▸ **Exercise description**
Transcribe the listing below from its opening line up to and including the line that contains "2.14, .2, 'wall_panel', 'plaster_back', th, 2)"; reproduce nothing else.

▸ **Data extract**

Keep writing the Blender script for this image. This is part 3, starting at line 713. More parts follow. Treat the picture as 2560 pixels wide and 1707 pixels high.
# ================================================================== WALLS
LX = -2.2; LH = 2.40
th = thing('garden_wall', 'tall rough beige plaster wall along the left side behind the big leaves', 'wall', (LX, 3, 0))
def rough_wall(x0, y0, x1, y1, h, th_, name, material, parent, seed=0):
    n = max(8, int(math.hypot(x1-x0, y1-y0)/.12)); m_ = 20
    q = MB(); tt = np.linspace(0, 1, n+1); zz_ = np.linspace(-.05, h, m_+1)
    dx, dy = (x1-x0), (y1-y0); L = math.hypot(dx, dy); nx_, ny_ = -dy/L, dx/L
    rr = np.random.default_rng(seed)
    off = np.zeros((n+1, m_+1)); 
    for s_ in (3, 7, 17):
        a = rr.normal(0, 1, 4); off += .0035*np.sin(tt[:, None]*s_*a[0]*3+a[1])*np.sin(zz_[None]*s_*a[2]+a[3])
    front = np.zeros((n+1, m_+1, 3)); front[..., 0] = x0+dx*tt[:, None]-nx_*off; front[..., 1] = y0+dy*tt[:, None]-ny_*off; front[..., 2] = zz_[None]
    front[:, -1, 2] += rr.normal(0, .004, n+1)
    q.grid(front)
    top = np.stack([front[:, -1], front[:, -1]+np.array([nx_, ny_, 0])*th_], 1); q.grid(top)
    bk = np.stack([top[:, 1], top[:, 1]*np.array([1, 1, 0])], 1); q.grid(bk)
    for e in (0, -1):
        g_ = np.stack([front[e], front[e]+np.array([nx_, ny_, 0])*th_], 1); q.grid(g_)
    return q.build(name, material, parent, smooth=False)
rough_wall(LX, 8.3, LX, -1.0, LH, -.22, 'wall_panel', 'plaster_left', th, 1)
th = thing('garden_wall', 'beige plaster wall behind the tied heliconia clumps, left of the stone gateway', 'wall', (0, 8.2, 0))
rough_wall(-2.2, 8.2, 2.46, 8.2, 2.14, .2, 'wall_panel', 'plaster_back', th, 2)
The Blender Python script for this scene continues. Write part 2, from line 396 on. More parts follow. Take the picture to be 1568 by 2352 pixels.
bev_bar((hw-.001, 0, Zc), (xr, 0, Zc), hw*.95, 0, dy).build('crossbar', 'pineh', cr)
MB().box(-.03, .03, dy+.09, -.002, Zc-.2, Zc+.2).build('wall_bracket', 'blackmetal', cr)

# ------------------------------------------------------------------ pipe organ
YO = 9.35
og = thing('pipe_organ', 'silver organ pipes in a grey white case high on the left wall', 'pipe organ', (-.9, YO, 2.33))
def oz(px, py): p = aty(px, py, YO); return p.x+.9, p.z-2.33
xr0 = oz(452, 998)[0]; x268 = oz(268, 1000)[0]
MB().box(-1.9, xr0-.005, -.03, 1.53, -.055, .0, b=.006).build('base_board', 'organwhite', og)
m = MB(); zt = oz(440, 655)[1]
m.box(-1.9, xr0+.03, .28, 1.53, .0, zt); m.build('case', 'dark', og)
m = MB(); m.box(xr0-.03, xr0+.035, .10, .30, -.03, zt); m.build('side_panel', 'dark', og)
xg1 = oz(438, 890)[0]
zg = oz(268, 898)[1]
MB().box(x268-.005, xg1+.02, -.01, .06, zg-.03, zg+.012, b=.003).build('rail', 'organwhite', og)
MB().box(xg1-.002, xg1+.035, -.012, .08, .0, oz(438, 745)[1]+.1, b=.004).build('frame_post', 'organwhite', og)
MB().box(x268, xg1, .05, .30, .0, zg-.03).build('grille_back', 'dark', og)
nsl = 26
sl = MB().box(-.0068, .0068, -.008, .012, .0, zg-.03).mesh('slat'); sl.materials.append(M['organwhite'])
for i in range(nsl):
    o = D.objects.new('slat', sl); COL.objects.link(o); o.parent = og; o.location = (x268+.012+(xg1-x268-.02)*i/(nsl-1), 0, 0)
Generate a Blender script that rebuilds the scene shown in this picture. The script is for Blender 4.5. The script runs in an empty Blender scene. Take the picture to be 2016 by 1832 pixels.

▸ **The answer**
Keep writing the Blender script for this image. This is part 3, starting at line 713. More parts follow. Treat the picture as 2560 pixels wide and 1707 pixels high.
# ================================================================== WALLS
LX = -2.2; LH = 2.40
th = thing('garden_wall', 'tall rough beige plaster wall along the left side behind the big leaves', 'wall', (LX, 3, 0))
def rough_wall(x0, y0, x1, y1, h, th_, name, material, parent, seed=0):
    n = max(8, int(math.hypot(x1-x0, y1-y0)/.12)); m_ = 20
    q = MB(); tt = np.linspace(0, 1, n+1); zz_ = np.linspace(-.05, h, m_+1)
    dx, dy = (x1-x0), (y1-y0); L = math.hypot(dx, dy); nx_, ny_ = -dy/L, dx/L
    rr = np.random.default_rng(seed)
    off = np.zeros((n+1, m_+1)); 
    for s_ in (3, 7, 17):
        a = rr.normal(0, 1, 4); off += .0035*np.sin(tt[:, None]*s_*a[0]*3+a[1])*np.sin(zz_[None]*s_*a[2]+a[3])
    front = np.zeros((n+1, m_+1, 3)); front[..., 0] = x0+dx*tt[:, None]-nx_*off; front[..., 1] = y0+dy*tt[:, None]-ny_*off; front[..., 2] = zz_[None]
    front[:, -1, 2] += rr.normal(0, .004, n+1)
    q.grid(front)
    top = np.stack([front[:, -1], front[:, -1]+np.array([nx_, ny_, 0])*th_], 1); q.grid(top)
    bk = np.stack([top[:, 1], top[:, 1]*np.array([1, 1, 0])], 1); q.grid(bk)
    for e in (0, -1):
        g_ = np.stack([front[e], front[e]+np.array([nx_, ny_, 0])*th_], 1); q.grid(g_)
    return q.build(name, material, parent, smooth=False)
rough_wall(LX, 8.3, LX, -1.0, LH, -.22, 'wall_panel', 'plaster_left', th, 1)
th = thing('garden_wall', 'beige plaster wall behind the tied heliconia clumps, left of the stone gateway', 'wall', (0, 8.2, 0))
rough_wall(-2.2, 8.2, 2.46, 8.2, 2.14, .2, 'wall_panel', 'plaster_back', th, 2)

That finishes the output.